Манера повествования в “Бесах” — пожалуй, самая сложная из всех романов Достоевского. Напомню, что в целом рассказ ведется одним рассказчиком, господином Г-овым, но изложение от первого лица чередуется с изложением от автора, что обычно резко бросается в глаза. Дополнительную сложность в эту манеру вносит то, что действие происходит как бы в трех временных ипостасях одновременно: первая часть написана в настоящем времени, обращенном в прошлое, когда рассказчик не знает, к каким последствиям приведет завтра происходящее сегодня, вторая и третья части — в настоящем, спроецированном интонацией в будущее, а проговорками об осведомленности рассказчика — в прошлое время. Над этими тремя существует еще один пласт времени, как бы служебный — настоящее для рассказчика на момент рассказа.
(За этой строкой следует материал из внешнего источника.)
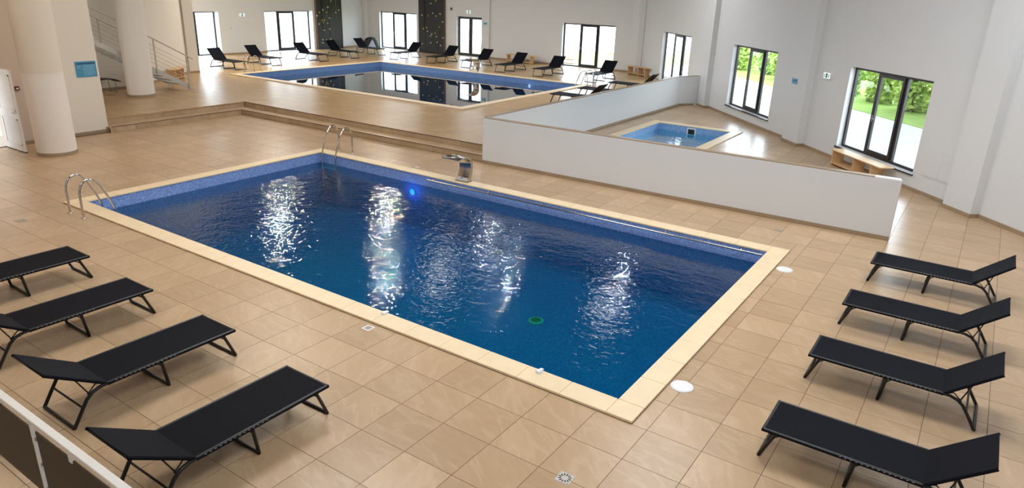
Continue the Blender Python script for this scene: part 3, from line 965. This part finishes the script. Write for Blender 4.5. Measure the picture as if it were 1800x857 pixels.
GL = 'loungers left of the near pool'
base = make_lounger(math.radians(32))
LEFT = [(-.19, -.63, 'black sun lounger nearest the white railing, lowest of the left row'),
        (-2.03, -.46, 'black sun lounger second from the camera in the left row'),
        (-3.90, -.42, 'black sun lounger third from the camera in the left row'),
        (-5.78, -.33, 'black sun lounger cut by the left edge, farthest of the left row')]
for k, (x, y, lb) in enumerate(LEFT):
    place(base, k == 0, lb, GL, x, y, 0, -PI / 2, 1.045)
GR = 'loungers right of the near pool'
base = make_lounger(math.radians(40))
RIGHT = [(4.10, 1.76, 'black sun lounger nearest the camera in the right row'),
         (4.12, 3.65, 'black sun lounger second from the camera in the right row'),
         (4.16, 5.52, 'black sun lounger third from the camera in the right row'),
         (4.22, 7.56, 'black sun lounger farthest of the right row, near the half wall end')]
for k, (x, y, lb) in enumerate(RIGHT):
    place(base, k == 0, lb, GR, x, y, 0, 0.0, .975)
GU = 'loungers round the big pool'
base = make_lounger(math.radians(44), .66, False)
UP = [(-24.25, 15.72, PI, 'dark lounger with raised back in front of the leftmost glass door by the pier'),
      (-24.68, 18.1, PI, 'dark lounger with raised back under the exit sign on the left far wall'),
      (-24.72, 21.2, PI, 'dark lounger with raised back in front of the left three-pane window'),
      (-25.0, 23.7, PI, 'dark lounger with raised back before the left climbing wall'),
      (-25.45, 26.3, PI, 'dark lounger with raised back beside the bag in the far corner'),
      (-23.3, 25.05, PI / 2, 'lounger standing in window glare between far corner window and second climbing wall'),
      (-20.5, 25.0, PI / 2, 'dark lounger with raised back just right of the second climbing wall'),
      (-18.0, 24.9, PI / 2, 'dark lounger behind the steel water spout of the big pool'),
      (-15.6, 24.65, PI / 2, 'dark lounger in front of the far wooden bench'),
      (-13.28, 24.6, PI / 2, 'dark lounger left of the big three-pane window by the tree'),
      (-10.42, 24.7, PI / 2, 'dark lounger with bluish seat behind the big pool ladder'),
      (-8.45, 22.9, 0.0, 'lounger half hidden by the half wall near the corner bench'),
      (-8.40, 18.1, 0.0, 'dark lounger with raised back nearest the half wall, right of the big pool')]
for k, (x, y, rz, lb) in enumerate(UP):
    place(base, k == 0, lb, GU, x, y, Z, rz, 1.06)
flat = make_lounger(math.radians(2), .62, False)
place(flat, True, 'dark lounger folded flat beside the big pool ladder', GU, -8.45, 20.3, Z, 0.0, 1.06)

# ------------------------------------------------------------------ benches
def make_bench(L):
    b = thing('bench', None, None)
    h, d = .43, .40
    MB().box(-L / 2, L / 2, -d / 2, d / 2, h - .028, h).build('seat_board', MT_PLY, b, bevel=.004)
    for x in (-L / 2 + .12, -.02, L / 2 - .38):
        MB().box(x - .014, x + .014, -d / 2 + .02, d / 2 - .02, 0, h - .028).build('upright', MT_PLY, b)
    MB().box(-L / 2 + .134, L / 2 - .394, -d / 2 + .02, d / 2 - .02, .05, .075).build('bottom_shelf', MT_PLY, b)
    return b
def bench(x, y, z, rz, L, label):
    b = make_bench(L)
    b.location = (x, y, z)
    b.rotation_euler = (0, 0, rz)
    tag(b, label, 'bench', 'pale wooden benches')
p = rwp(19.75, .31)
bench(p.x, p.y, 0, math.atan2(RWD.y, RWD.x), 2.2, 'pale wooden bench under the large right window')
bench(-9.95, 29.2, Z, math.radians(-22), 1.75, 'pale wooden bench in the corner left of the narrow window')
bench(-17.55, 29.6, Z, 0.0, 2.1, 'pale wooden bench behind a lounger on the far back wall')
bench(-23.25, 11.95, Z, math.radians(126), 1.3, 'pale wooden bench seen behind the foot of the steel stairs')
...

Но Достоевский легко и как бы невзначай, одной-единственной фразой в конце второй главки 1-й главы части 2-й решает две непростые задачи: переходит от рассказа от первого лица к рассказу от автора и скрепляет, словно маленьким спиральным колечком связку разнокалиберных ключей, все три параллельно существующих в романе времени и один временной подвид: “А теперь, описав наше загадочное положение в продолжение этих восьми дней, когда мы еще ничего не знали, приступаю к описанию последующих событий моей хроники, и уже, так сказать, со знанием дела, в том виде, как все это открылось и объяснилось теперь”. Никакому Прусту не снилось!